▸ GOAL:
Repeat the listing that follows, character for character, minus the pictures.

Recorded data
==============================
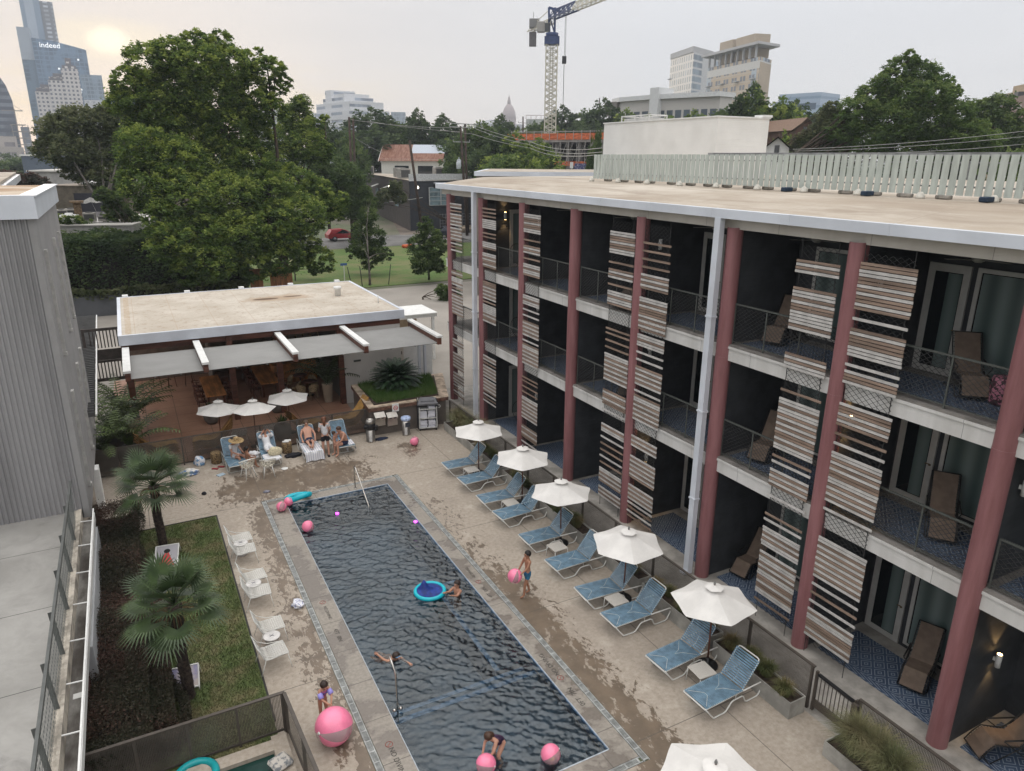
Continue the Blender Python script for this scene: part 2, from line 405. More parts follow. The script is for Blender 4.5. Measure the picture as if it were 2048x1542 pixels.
tag(mkobj('pool_water', np_mesh('pool_water', V, Fq, [mwater()], True)), kind='structure')
# engraved coping words, set flat in the stone
M_ink = mat('engraved_ink', (.05,.045,.04), .8); M_red = mat('red_ink', (.28,.07,.06), .8)
def cope_text(body, x, y, east, s=.13, no=False):
    rz = R(90) if east else R(-90)
    t = text('pool_lettering', body, s, M_ink, (x, y, .003), (0, 0, rz), depth=.001); tag(t, kind='structure')
    if no:
        q = MB(); q.tube([(.075*math.cos(a), .075*math.sin(a), 0) for a in [i*math.pi/8 for i in range(16)]], .007, 4, closed=True); q.bar((-.05,-.05,0),(.05,.05,0),.012,.004)
        oy = .52 if not east else -.52
        tag(q.build('pool_lettering', M_red, None, (x, y+oy, .003)), kind='structure')
cope_text('NO DIVING', 3.36, 11.05, False, .16, True); cope_text('4FT  0IN', 3.36, 15.55, False, .15); cope_text('NO DIVING', 3.36, 16.6, False, .12, True)
cope_text('NO DIVING', 7.53, 12.15, True, .16, True); cope_text('0FT  7IN', 7.53, 10.95, True, .17); cope_text('NO DIVING', 7.53, 16.6, True, .12, True); cope_text('4FT  0IN', 7.53, 15.5, True, .15)
# lawn, hedge strip, road, far ground
def grassfn(c1, c2, c3, sc=1.):
    def f(nt, v, x, y, z):
        n = noise(nt, v, 1.1*sc, 5, .65); g = noise(nt, v, 26*sc, 4, .7)
        return mixc(nt, n.sm(.38, .68), mixc(nt, g.sm(.3, .7), c1, c2), c3), g
    return f
M_lawn = custom('lawn_grass', grassfn((.05,.075,.022), (.11,.145,.045), (.16,.14,.07)), .9)
struct('lawn_edge', MB().box(-2.6, 23.62, -.1, 1.43, 23.66, .03).box(1.39, 13.3, -.1, 1.43, 23.62, .03), mat('steel_edging', (.03,.028,.025), .7))
struct('lawn', MB().quad((-2.6,12.6,.012),(1.39,12.6,.012),(1.39,23.62,.012),(-2.6,23.62,.012)), M_lawn)
def bladefield(name, n, x0, y0, x1, y1, z, h, w, mt, lean=.5, seed=1, poly=None, label=None, cat=None, parent=None):
    g = np.random.default_rng(seed); x = g.uniform(x0, x1, n); y = g.uniform(y0, y1, n)
    a = g.uniform(0, 6.28, n); hh = h*g.uniform(.5, 1.25, n); ww = w*g.uniform(.6, 1.2, n); l = g.uniform(0, lean, n)*hh; b = g.uniform(0, 6.28, n)
    V = np.zeros((n, 3, 3)); dx, dy = np.cos(a)*ww/2, np.sin(a)*ww/2
    V[:,0] = np.stack([x-dx, y-dy, np.full(n, z)], -1); V[:,1] = np.stack([x+dx, y+dy, np.full(n, z)], -1); V[:,2] = np.stack([x+np.cos(b)*l, y+np.sin(b)*l, z+hh], -1)
    return mkobj(name, np_mesh(name, V.reshape(-1, 3), np.arange(3*n).reshape(n, 3), [mt]), parent)
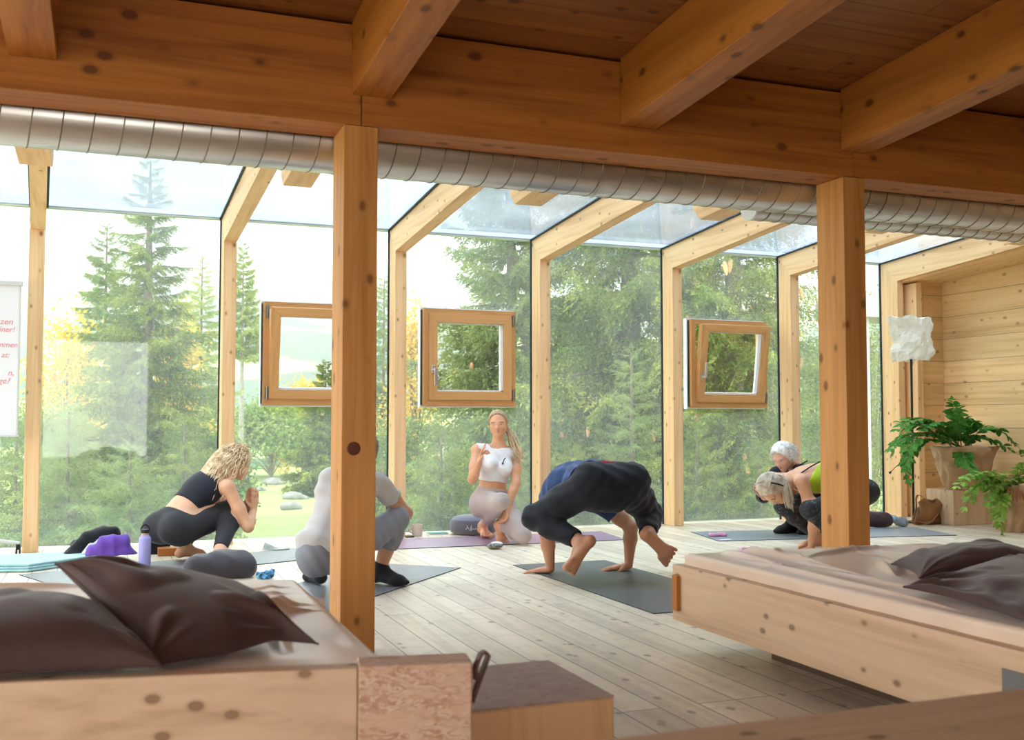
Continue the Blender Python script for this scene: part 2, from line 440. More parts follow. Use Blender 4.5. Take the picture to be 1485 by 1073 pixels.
==============================
▸ TASK ANSWER:
Continue the Blender Python script for this scene: part 2, from line 405. More parts follow. The script is for Blender 4.5. Measure the picture as if it were 2048x1542 pixels.
tag(mkobj('pool_water', np_mesh('pool_water', V, Fq, [mwater()], True)), kind='structure')
# engraved coping words, set flat in the stone
M_ink = mat('engraved_ink', (.05,.045,.04), .8); M_red = mat('red_ink', (.28,.07,.06), .8)
def cope_text(body, x, y, east, s=.13, no=False):
    rz = R(90) if east else R(-90)
    t = text('pool_lettering', body, s, M_ink, (x, y, .003), (0, 0, rz), depth=.001); tag(t, kind='structure')
    if no:
        q = MB(); q.tube([(.075*math.cos(a), .075*math.sin(a), 0) for a in [i*math.pi/8 for i in range(16)]], .007, 4, closed=True); q.bar((-.05,-.05,0),(.05,.05,0),.012,.004)
        oy = .52 if not east else -.52
        tag(q.build('pool_lettering', M_red, None, (x, y+oy, .003)), kind='structure')
cope_text('NO DIVING', 3.36, 11.05, False, .16, True); cope_text('4FT  0IN', 3.36, 15.55, False, .15); cope_text('NO DIVING', 3.36, 16.6, False, .12, True)
cope_text('NO DIVING', 7.53, 12.15, True, .16, True); cope_text('0FT  7IN', 7.53, 10.95, True, .17); cope_text('NO DIVING', 7.53, 16.6, True, .12, True); cope_text('4FT  0IN', 7.53, 15.5, True, .15)
# lawn, hedge strip, road, far ground
def grassfn(c1, c2, c3, sc=1.):
    def f(nt, v, x, y, z):
        n = noise(nt, v, 1.1*sc, 5, .65); g = noise(nt, v, 26*sc, 4, .7)
        return mixc(nt, n.sm(.38, .68), mixc(nt, g.sm(.3, .7), c1, c2), c3), g
    return f
M_lawn = custom('lawn_grass', grassfn((.05,.075,.022), (.11,.145,.045), (.16,.14,.07)), .9)
struct('lawn_edge', MB().box(-2.6, 23.62, -.1, 1.43, 23.66, .03).box(1.39, 13.3, -.1, 1.43, 23.62, .03), mat('steel_edging', (.03,.028,.025), .7))
struct('lawn', MB().quad((-2.6,12.6,.012),(1.39,12.6,.012),(1.39,23.62,.012),(-2.6,23.62,.012)), M_lawn)
def bladefield(name, n, x0, y0, x1, y1, z, h, w, mt, lean=.5, seed=1, poly=None, label=None, cat=None, parent=None):
    g = np.random.default_rng(seed); x = g.uniform(x0, x1, n); y = g.uniform(y0, y1, n)
    a = g.uniform(0, 6.28, n); hh = h*g.uniform(.5, 1.25, n); ww = w*g.uniform(.6, 1.2, n); l = g.uniform(0, lean, n)*hh; b = g.uniform(0, 6.28, n)
    V = np.zeros((n, 3, 3)); dx, dy = np.cos(a)*ww/2, np.sin(a)*ww/2
    V[:,0] = np.stack([x-dx, y-dy, np.full(n, z)], -1); V[:,1] = np.stack([x+dx, y+dy, np.full(n, z)], -1); V[:,2] = np.stack([x+np.cos(b)*l, y+np.sin(b)*l, z+hh], -1)
    return mkobj(name, np_mesh(name, V.reshape(-1, 3), np.arange(3*n).reshape(n, 3), [mt]), parent)
Continue the Blender Python script for this scene: part 2, from line 440. More parts follow. Use Blender 4.5. Take the picture to be 1485 by 1073 pixels.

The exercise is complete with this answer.